On July 4 this year, over 350 faculty members, staff, and graduate students at Princeton published a letter that began, “Anti-blackness is foundational to America,” and then listed multitudinous demands to the administration, including higher pay and more sabbaticals for minority staff members; a core distribution requirement on the history and legacy of racism in America; reparative action for the Black Justice League, a student group active on campus between 2014 and 2016; and the defunding of campus police.

Most notably, the letter demanded the creation of a faculty committee to investigate and discipline “racist behaviors, incidents, and research and publication on the part of the faculty.”

Princeton classics professor Joshua Katz was quick to respond on July 8 with his own “Declaration of Independence by a Princeton Professor.” Fulfillment of the demands, wrote Katz, would lead to civil war on campus and a further erosion of “public confidence in how elite institutions of higher education operate.”

He rejected the call for certain perks based on nothing more than pigmentation, and termed the Black Justice League a “terrorist organization that made life miserable for many on campus, including black students who did not agree to its demands.” But scariest of all for Katz was the proposal that a faculty committee police their colleagues’ academic research for signs of racism. Such a committee would be a “star chamber with a low bar for cancellation, punishment, suspension, and even dismissal,” he wrote.

Princeton president Chris Eisgruber, a former Supreme Court clerk and law professor, reacted with equanimity to the demands, but not to Katz’s declaration, which he termed “reprehensible.” Subsequently, a Princeton spokesman said the university was “looking into” Katz’s declaration. For Robert George, that was the signal that Katz should “lawyer up,” and he recommended attorney Samantha Harris, as he would subsequently do for Professor Poelvoorde. (Harris was also a student of Professor Katz at Princeton.)

I ask both Samantha Harris and later Professor George what could have provoked President Eisgruber’s anger, and on what possible grounds the university could have threatened Katz, a tenured full professor, such that he needed an attorney. With respect to the first question, George speculates that Eisgruber was angered by Professor Katz’s reference to the Black Justice League as a “terrorist group,” though they had not committed acts of physical violence.
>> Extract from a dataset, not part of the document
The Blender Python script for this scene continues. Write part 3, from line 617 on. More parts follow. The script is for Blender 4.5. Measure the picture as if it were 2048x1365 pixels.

But that clearly was not Katz’s intent. He referred to a confrontation recorded on Instagram between the former leader of the group, egged on by 200 supporters, and a former classmate, as a “struggle session,” a form of public humiliation and confession before a large crowd used in Mao’s Cultural Revolution. Katz described that confrontation as one of the “most evil things I have ever seen.”

Both Harris and Professor George acknowledge that given Princeton’s commitment to the so-called “Chicago principles” guaranteeing academic freedom and free speech (so named for the University of Chicago, where they were introduced), Princeton probably could not have fired Katz without being sued for breach of contract. But university administrators have other means of punishment at their disposal, such as taking away class assignments.

Thus Ted Ruger, the dean of the University of Pennsylvania Law School, for instance, has denied chaired professor Amy Wax any teaching responsibility for mandatory first-year classes on the grounds that minority students may feel “threatened” by her advocacy of bourgeois values — such as hard work, punctuality, marriage before parenthood, two-parent families — as the best road to success for underprivileged students. And Professor George feared that something similar could have happened to Professor Katz, especially without a signal to the university that they would have a fight on their hands.

When a Princeton alumnus circulated a petition of support for Professor Katz’s declaration, one respondent wrote that his company would fire him if he signed the petition; another that his career in academic life would be “finished”; and yet a third apologized that as a junior tenure-track professor, she could not afford the luxury of support.

Though Princeton ultimately took no action against Professor Katz, his case illustrates how deep the fear of running afoul of the BLM party line runs in corporate America and academia.